Die von Dir beschriebene Sache mit dem immer mehr, immer schneller, immer "überaller" kommt meiner Ansicht nach nicht von daher, sondern ist ein Konstruktionsfehler zu grosser menschlicher Gesellschaften. Da geht es nicht darum, etwas Besonderes zu sein, man will nur einfach ein Stück vom Kuchen, das etwas grösser ist als das der Anderen, und man möchte es sofort.
Der Konstruktionsfehler ist, dass die Jagd nach Statussymbolen nie aufhört.

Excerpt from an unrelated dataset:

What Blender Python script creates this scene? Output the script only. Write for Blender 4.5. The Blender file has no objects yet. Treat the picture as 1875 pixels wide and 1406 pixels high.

Gier als eine der Todsünden.
Dass Fukuoka mit einem ganz anderen Ansatz auf die gleiche Lösung kommt, bedeutet doch auch, dass es keinen Sinn macht, sich um den Weg zu streiten.
Auch sit der fernöstliche Weg der ganzheitlichen Betrachtung nicht unbedingt besser oder erfolgreicher als der wetlich-analytische. Wenn man sich anschaut, wie grosse menschliche Gesellschaften funktionieren und wie es ist, dort leben zu müssen, dann macht es keinen grossen Unterschied, wo das ist. Wenige Bonzen, viele Kulis, überall das selbe.

Ich habe übrigens schon mehrfach erklärt, dass der Naturschutz nicht die Funktion hat, Mensch und Natur zu trennen, sondern dass es sehr oft nur darum geht, etwas vor dem Verschwinden zu retten. Das geht leider allzuoft nur mit Aussperren.

Das muss nicht dein Ansatz sein, um die Welt zu verbessern oder wenigstens zu erhalten. Aber man könnte ihn genauso als Weg zu einer weniger schlechteren Welt akzeptieren, wie man denjenigen der regenerativen Landwirtschaft akzeptiert.
Wer will, findet einen Weg. Wer nicht will, findet eine Ausrede.